Removing faith school entry criteria is ‘unjust’ say religious leaders
Posted: March 5, 2009.
Telegraph.co.uk
A letter to the Guardian newspaper, signed by leaders of all the major faiths in England, argued that pupils and their parents have the right to choose the type of school where they can “flourish”.
It comes just days after new research commissioned by the Research and Information on State Education trust (Rise) said that schools such as faith schools and academies, which set their own admissions criteria, should have that power withdrawn.
Today’s letter said: “We believe that parents and students should continue to have the right to choose the type of school in which they can flourish academically, socially and spiritually.
“With faith schools making up over a third of the state schools in the UK, millions of parents are choosing them and only in cases where schools are full to capacity can faith be used as a criterion for allocating places.

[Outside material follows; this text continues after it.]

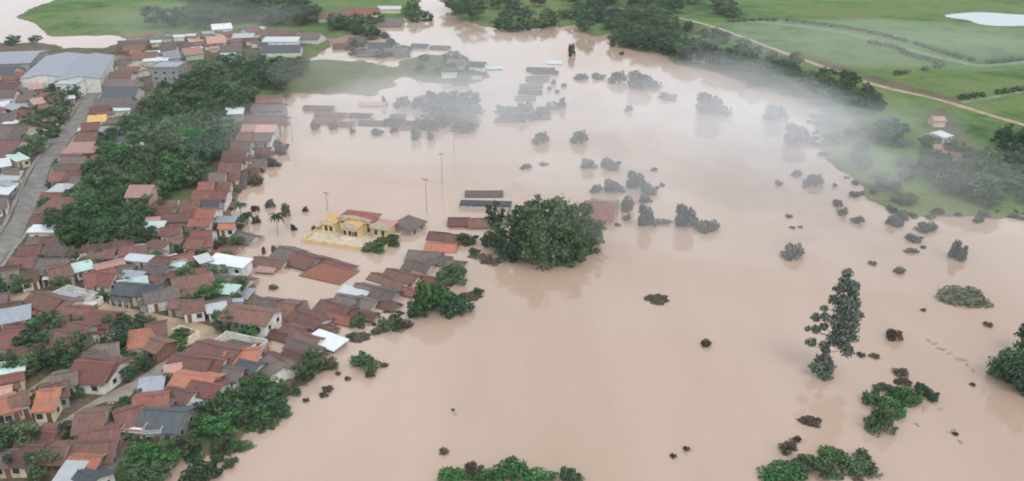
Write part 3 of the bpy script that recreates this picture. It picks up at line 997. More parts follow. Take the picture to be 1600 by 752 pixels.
# ------------------------------------------------------------------ trees and bushes
def leaf_cloud(seed, n_clump, n_leaf, size, shape, flat=1.0):
    """many leaf clusters in clumps spread through a unit-radius volume; returns verts, faces, tone"""
    r = np.random.default_rng(seed)
    V = []; T = []
    for c in range(n_clump):
        while True:
            p = r.uniform(-1, 1, 3)
            if shape == 'dome': p[2] = abs(p[2])
            if shape == 'disc':
                p[2] = abs(p[2]) * .25
                if math.hypot(p[0], p[1]) < .85: break
                continue
            q = np.linalg.norm(p)
            if shape == 'column':
                if math.hypot(p[0], p[1]) < 0.75 * (1.0 - 0.55 * (p[2] + 1) / 2): break
            elif .35 < q < 1.0: break
        cr = r.uniform(.26, .46) if shape == 'dome' else r.uniform(.22, .42)
        tone_c = r.uniform(.15, .75)
        for k in range(n_leaf):
            d = r.normal(size=3); d /= np.linalg.norm(d)
            d[2] = d[2] * .8 + .12
            c0 = p + d * cr * r.uniform(.55, 1.0) * np.array([1, 1, flat])
            nrm = d + r.normal(size=3) * .55; nrm /= np.linalg.norm(nrm)
            a = np.cross(nrm, r.normal(size=3)); a /= np.linalg.norm(a); b = np.cross(nrm, a)
            s = size * r.uniform(.6, 1.4); e = s * r.uniform(.5, 1.0)
            V += [c0 - a * s, c0 - b * e, c0 + a * s, c0 + b * e]
            T.append(np.clip(tone_c + r.normal() * .2, 0, 1))
    return np.array(V), np.array(T)
def leaf_mesh(name, V, T, mat):
    me = bpy.data.meshes.new(name); n = len(T)
    me.vertices.add(4 * n); me.vertices.foreach_set('co', V.ravel().astype(np.float32))
    me.loops.add(4 * n); me.loops.foreach_set('vertex_index', np.arange(4 * n, dtype=np.int32))
    me.polygons.add(n); me.polygons.foreach_set('loop_start', (np.arange(n) * 4).astype(np.int32))
    at = me.attributes.new('tone', 'FLOAT', 'FACE'); at.data.foreach_set('value', T.astype(np.float32))
    me.materials.append(mat); me.update(calc_edges=True)
    return me
def trunk_mesh(seed, h, r, limbs=5, lean=0.08, mat=BARK, top=.75):
    rnd = random.Random(seed); b = MB()
    p = Vector((0, 0, -1.5)); rad = r; pts = []
    for k in range(4):
        q = Vector((rnd.uniform(-lean, lean) * h * .3 + p.x, rnd.uniform(-lean, lean) * h * .3 + p.y, h * top * (k + 1) / 4))
        b.tube(p, q, rad, rad * .8); pts.append((q, rad * .8)); p = q; rad *= .8
    for k in range(limbs):
        q, rr = pts[rnd.choice((1, 2, 2, 3))]
        t = 2 * math.pi * (k + rnd.random() * .6) / limbs; ln = h * rnd.uniform(.2, .34)
        m = q + Vector((math.cos(t) * ln * .6, math.sin(t) * ln * .6, ln * .55)); e = m + Vector((math.cos(t + .3) * ln * .5, math.sin(t + .3) * ln * .5, ln * .3))
        b.tube(q, m, rr * .55, rr * .35, 5); b.tube(m, e, rr * .35, rr * .15, 5)
    return mesh('trunk', b.v, b.f, mat)
# crown prototypes of unit radius; trees scale them
PROTO = {}
def proto(kind, leaf, seed, n_clump, n_leaf, size, shape, flat=1.0):
    V, T = leaf_cloud(seed, n_clump, n_leaf, size, shape, flat)
    PROTO.setdefault((kind, leaf), []).append(leaf_mesh('crown', V, T, LEAF[leaf]))
for lf in ('dark', 'mid', 'lime'):
    for s in range(4): proto('round', lf, 11 + s * 5 + len(lf), 30, 48, .085, 'ball')
for lf in ('dark', 'mid'):
    for s in range(3): proto('big', lf, 300 + s * 5 + len(lf), 34, 110, .048, 'ball')
for s in range(3): proto('round', 'grey', 80 + s, 26, 44, .09, 'ball')
for lf in ('dark', 'mid', 'lime', 'grey', 'brown', 'olive'):
    for s in range(3): proto('bush', lf, 150 + s * 3 + len(lf), (18, 24, 32)[s], (80, 62, 50)[s], .085, 'dome', .7)
for lf in ('brown', 'olive'):
    for s in range(2): proto('mat', lf, 250 + s, 46, 70, .075, 'disc', .35)
TRUNKS = [trunk_mesh(s, 1.0, .035, 5) for s in range(5)]
def tree(px, py, w, h, leaf, label, group=None, cat='tree', seed=0, base=None, low=.5, world=None):
    """w, h in metres; px, py the foot of the tree"""
    rnd = random.Random(seed)
    if world: x, y = world
    else: x, y = G(px, py, 0)
    b = bilin(x, y) if base is None else base
    b = max(b, -1.4)
    root = empty('tree', (x, y, b), rnd.uniform(0, 6.28))
    t = link('trunk', rnd.choice(TRUNKS), root); t.scale = (h * 1.0, h * 1.0, h)
    c = link('crown', rnd.choice(PROTO[('big' if w > 12.5 and leaf in ('dark', 'mid') else 'round', leaf)]), root)
    rz = h * (1 - low * .5) / 2 * rnd.uniform(.92, 1.05)
    c.location = (0, 0, h - rz * .98); c.scale = (w / 2, w / 2 * rnd.uniform(.85, 1.15), rz); c.rotation_euler.z = rnd.uniform(0, 6.28)
    tag(root, label, cat, group)
    return root
def bush(px, py, wpx, hpx, leaf, label, group=None, cat='bush', seed=0, depth=None, name='bush'):
    """wpx, hpx: its size in photo pixels; py its waterline"""
    rnd = random.Random(seed)
    x, y = G(px, py, 0); s = scale_at(py)
    w = wpx / s; h = max(.35, hpx / (s * .92) * .85)
    if depth is None: depth = w * rnd.uniform(.7, 1.1)
    b = max(bilin(x, y), -.1)
    form = 'mat' if leaf == 'olive' or (leaf == 'brown' and w > 2.6 * h and w > 3) else 'bush'
    root = link(name, rnd.choice(PROTO[(form, leaf)]), None, (x, y + depth * .15, b - .1), rnd.uniform(-.3, .3))
    root.scale = (w / 2 * .95, depth / 2, h)
    tag(root, label, cat, group)
    return root

# the clump of big trees in the middle of the flood
BT = [(846,410,14.3,17.0,'mid','tallest broad tree at the heart of the flooded clump'), (806,404,10.9,12.0,'dark','dark tree at the left front of the flooded clump'),
      (893,409,10.9,12.0,'mid','green tree at the right front of the flooded clump'), (826,392,12.6,15.5,'dark','dark tree rising behind the tallest of the flooded clump'),
      (918,392,8.4,11.0,'mid','green tree at the right edge of the flooded clump'), (785,388,9.2,8.5,'mid','low green tree at the left edge of the flooded clump'),
      (868,380,12.6,15.0,'mid','tree at the back right of the flooded clump'), (812,372,8.4,11.0,'mid','tree at the back left of the flooded clump'),
      (870,345,7.6,9.0,'grey','pale grey treetop behind the flooded clump'), (836,346,6.7,9.0,'grey','small pale treetop behind the left of the flooded clump'),
      (775,350,6.7,8.0,'dark','lone dark tree beside the dark flat roof'), (928,378,5.9,8.0,'dark','small dark tree behind the right edge of the flooded clump'),
      (765,384,5.9,5.0,'dark','lowest dark tree beside the brown roof left of the flooded clump'), (874,408,7.6,7.0,'dark','short dark tree in front of the flooded clump'),
      (900,372,10.1,12.5,'mid','rounded green tree behind the right front of the flooded clump')]
for i, (px, py, w, h, lf, lab) in enumerate(BT): tree(px, py, w * .94, h * .95, lf, lab, 'trees of the flooded clump', seed=500 + i, base=-1.0, low=.05)

WOODS = []
def inside(poly, x, y):
    return sdf(np.array(poly), np.array([x]), np.array([y]))[0] > 0
def off_street(x, y, m=0.0):
    return all((x - a) ** 2 + (y - b) ** 2 > (r + m) ** 2 for a, b, r, _ in STREETS)
def clear_of_houses(x, y, m=1.0):
    if not off_street(x, y, max(m, .8)): return False
    for cx, cy, L, Wd, rz in HOUSES:
        dx, dy = x - cx, y - cy; c, s = math.cos(rz), math.sin(rz)
        if abs(dx * c + dy * s) < L / 2 + m and abs(-dx * s + dy * c) < Wd / 2 + m: return False
    return True
def wood(P, n, w0, w1, h0, h1, leaves, where, group, seed, gap=.62, margin=1.5):
    rnd = random.Random(seed)
    poly = [G(*p) for p in P]; X = [p[0] for p in poly]; Y = [p[1] for p in poly]
    spots = []; tries = 0
    while len(spots) < n and tries < n * 120:
        tries += 1
        x, y = rnd.uniform(min(X), max(X)), rnd.uniform(min(Y), max(Y)); w = rnd.uniform(w0, w1)
        if not inside(poly, x, y) or not clear_of_houses(x, y, margin): continue
        if any(math.hypot(x - a, y - b) < gap * (w + c) / 2 for a, b, c in spots): continue
        spots.append((x, y, w))
    if not spots: return
    ext = {}
    idx = range(len(spots))
    hs = [rnd.uniform(h0, h1) * (.75 + .25 * spots[i][2] / w1) for i in idx]
    for word, key in (('tallest', lambda i: -hs[i]), ('nearest', lambda i: spots[i][1]), ('farthest', lambda i: -spots[i][1]), ('leftmost', lambda i: spots[i][0] / spots[i][1]), ('rightmost', lambda i: -spots[i][0] / spots[i][1]), ('smallest', lambda i: spots[i][2])):
        for i in sorted(idx, key=key):
            if i not in ext: ext[i] = word; break
    desc = {'dark': 'dark green', 'mid': 'mid green', 'lime': 'light green', 'grey': 'pale grey green'}
    for i in idx:
        lf = rnd.choice(leaves); x, y, w = spots[i]
        lab = f'{ext[i]} tree {where}' if i in ext else f'{desc[lf]} leafy tree {where}'
        WOODS.append((w * hs[i] / (y * y), (0, 0, w, hs[i], lf, lab, group), dict(seed=seed * 1000 + i, low=.15, world=(x, y))))
wood([(240,168),(285,150),(300,122),(400,112),(480,112),(470,136),(440,142),(385,168),(360,184),(300,188),(235,178)], 36, 9, 14, 6, 10, ['dark','dark','mid'], 'in the belt just below the far hamlet', 'trees of the upper green belt', 1)
wood([(208,205),(240,188),(385,178),(352,215),(335,255),(300,300),(270,310),(200,282),(165,262),(160,250)], 60, 7, 12, 6, 10, ['dark','mid','mid','lime'], 'in the belt between main street and lagoon', 'trees of the middle green belt', 2)
wood([(150,285),(205,282),(280,290),(285,300),(250,325),(240,340),(235,380),(215,405),(160,412),(110,402),(104,375),(118,335),(130,310)], 46, 6, 11, 5, 9.5, ['mid','dark','dark','lime'], 'in the grove around the lone salmon house', 'trees of the lower green belt', 3)
wood([(300,660),(345,605),(405,592),(440,620),(430,655),(385,675),(350,690),(300,690)], 24, 4, 7, 3, 5.5, ['mid','lime','dark','mid'], 'in the waterside grove below the orange roofs', 'trees of the waterside grove', 4)
wood([(165,760),(185,715),(235,690),(295,668),(300,700),(270,730),(250,760)], 18, 3.5, 6.5, 2.8, 5, ['mid','lime','mid'], 'in the thicket along the lower left shore', 'trees of the lower shore thicket', 5)
wood([(5,600),(20,555),(70,545),(130,556),(120,585),(60,600)], 14, 5, 9, 4, 7, ['dark','mid'], 'in the back gardens above the lower street', 'trees of the lower back gardens', 6, margin=.5)
wood([(160,560),(180,528),(225,528),(228,552),(200,562)], 5, 5, 8, 4, 6, ['dark','mid'], 'beside the bright orange hipped roof', 'trees by the orange roof', 7, margin=.3)
wood([(-10,755),(-10,712),(40,712),(72,735),(80,760)], 9, 6, 9, 5, 7, ['mid','dark'], 'in the bottom left corner garden', 'trees of the corner garden', 8, margin=.3)
wood([(282,470),(290,448),(330,440),(375,452),(368,474),(330,482)], 10, 5, 7, 3.5, 5, ['lime','mid'], 'in the green yard behind the white walled house', 'trees of the green yard', 9, margin=.2)
wood([(340,532),(352,512),(385,505),(398,520),(390,534)], 4, 4, 6, 3, 4.5, ['mid','lime'], 'beside the white gable end by the cross street', 'trees by the white gable', 10, margin=.2)
wood([(700,12),(760,-20),(900,-30),(1080,-20),(1090,15),(1050,25),(960,12),(900,14),(820,30),(750,38),(715,25)], 44, 13, 22, 9, 14, ['dark','dark','mid'], 'in the dark wood along the top edge', 'trees of the far top wood', 11)
wood([(905,42),(925,15),(945,18),(945,52),(925,62)], 5, 11, 15, 10, 14, ['dark'], 'in the dark spit jutting into the water', 'trees of the spit', 12)
wood([(960,72),(1000,64),(1070,76),(1110,92),(1200,116),(1260,138),(1330,160),(1385,178),(1335,188),(1280,168),(1250,152),(1180,138),(1110,107),(1060,97),(1035,84),(990,78)], 74, 8, 14, 6.5, 10.5, ['dark','dark','mid'], 'in the wood between dirt road and water', 'trees of the right bank wood', 13)
wood([(960,20),(1040,30),(1060,44),(1040,60),(985,62),(950,45)], 20, 10, 15, 6, 9, ['dark','mid'], 'in the copse above the end of the dirt road', 'trees of the copse by the road end', 28)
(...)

“The idea of removing one of the means by which these schools of religious character protect and enhance their valued ethos would be a perverse and unjust way of responding to the increasing demand for places in such schools.”
It said that at a time of “genuine concern” about the breakdown of society, faith schools are not only teaching citizenship, tolerance, cohesion and respect as academic subjects, but “living with them as part of the very ethos of their schools”.
The letter also comes ahead of a Liberal Democrat debate on education policy at the party’s conference this weekend.
Under the new statutory admissions code, brought in last year, a faith school which is oversubscribed is allowed to admit a certain proportion of pupils on the basis of religion.
The Rise report, by Professor Anne West, of the London School of Economics, found that, overall, some schools were still asking questions which are unrelated to the admissions criteria and could be used to pick and choose pupils.
It found that 5 per cent of secondary schools selected a proportion of pupils on the basis of their ability or aptitude in one or more subjects. This is up from 3 per cent in 2001. Just under a fifth (17 per cent) use religious criteria.
The letter was signed by representatives of the Church of England, the Catholic Church, and the Jewish, Methodist, Muslim, Sikh, Hindu and Greek Orthodox faiths.